Но среди этих правил и установленных порядков лицеисты совсем не чувствовали себя в тисках. Письма, писанные из Лицея первокурсником Илличевским к его приятелю Фуссу, отражают жизнь, полную движения и молодого простора: «Учимся в день только 7 часов и то с переменами, которые по часу продолжаются. На местах никогда не сидим, кто хочет учится, кто хочет гуляет. Уроки, сказать по правде, не весьма велики, в праздное время гуляем, а нынче начинается лето и мы с утра до вечера в саду, который лучше всех летних петербургских» (апрель 1812 г.). Два года спустя он с еще большей похвалой, если не похвальбой, пишет: «Благодаря Бога, у нас царствует свобода, а свобода дело золотое. Летом досуг проводим на прогулках, зимою в чтении книг, иногда представляем театр, с начальниками обходимся без страха, шутим с ними и смеемся» (1814).
Хорошо, даже с размахом была поставлена научная часть. Лицеистов хотели научить решительно всему. Программа была так разнообразна, что граф А. К. Разумовский еще до открытия Лицея резко осудил ее «за множество и важность предметов», особенно не одобрил за астрономию, греческий язык и философию. «История мнений философических о душе, идеях и мире, большею частью нелепых и противоречащих между собой, не озаряет ума полезными истинами, но помрачает заблужденьями и недоуменьями… Понятия смешанные, скороспелые, кои такого многоведа сделают скорее несносным и вредным педантом, нежели основательным знатоком». Записка эта, составленная, вероятно, графом Жозефом де Местром, влияния не имела. Философия осталась в длинном списке лицейских наук, куда вошли: «психология, военные науки, политическая экономия, эстетика, энциклопедия права, математика, французская и немецкая риторика, история, география, статистика, латынь, русская словесность, рисование, фехтование, танцы, верховая езда, и по возможности архитектура и перспектива, как искусства, в общежитии необходимые».
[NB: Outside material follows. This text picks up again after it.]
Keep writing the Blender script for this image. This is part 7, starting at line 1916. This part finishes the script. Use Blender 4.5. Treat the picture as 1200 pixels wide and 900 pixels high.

Изумительнее всего, что при такой программе за шесть лет лицеисты все-таки многому научились. Главное, научились любить знание, литературу, книги. Их не мучили уроками, самостоятельная умственная жизнь не преследовалась, а поощрялась. Состав наставников был подобран исключительно удачно. Нелегко было найти в неграмотной стране образованных, даровитых педагогов. Ученье на Руси еще только начиналось. Гимназий не было. В Московском университете, этом рассаднике русского научного образования, профессора с трудом пробивались через непривычные научные дебри. Преподаватель практического законоведения говорил на лекциях московским студентам: «Конституция, господа, есть то, что русскому не к роже». Профессор психологии, Брянцев, так определял душу: «Душа – это безусловное условие всего условного». А. И. Тургенев, описывая состояние московских ученых обществ, жаловался: «О русской истории должен писать профессор физики Снегирев, который, кроме толкования о семи таинствах, ничего не знает, несмотря на то, что читает антропологию. Гаврилов объявил в печатном каталоге, что он будет учить русскому стилю по Бате и Гердеру. Но прикроем наготу свою Карамзиным, Жуковским, Дмитриевым, Мерзляковым…» (6 декабря 1805 г.).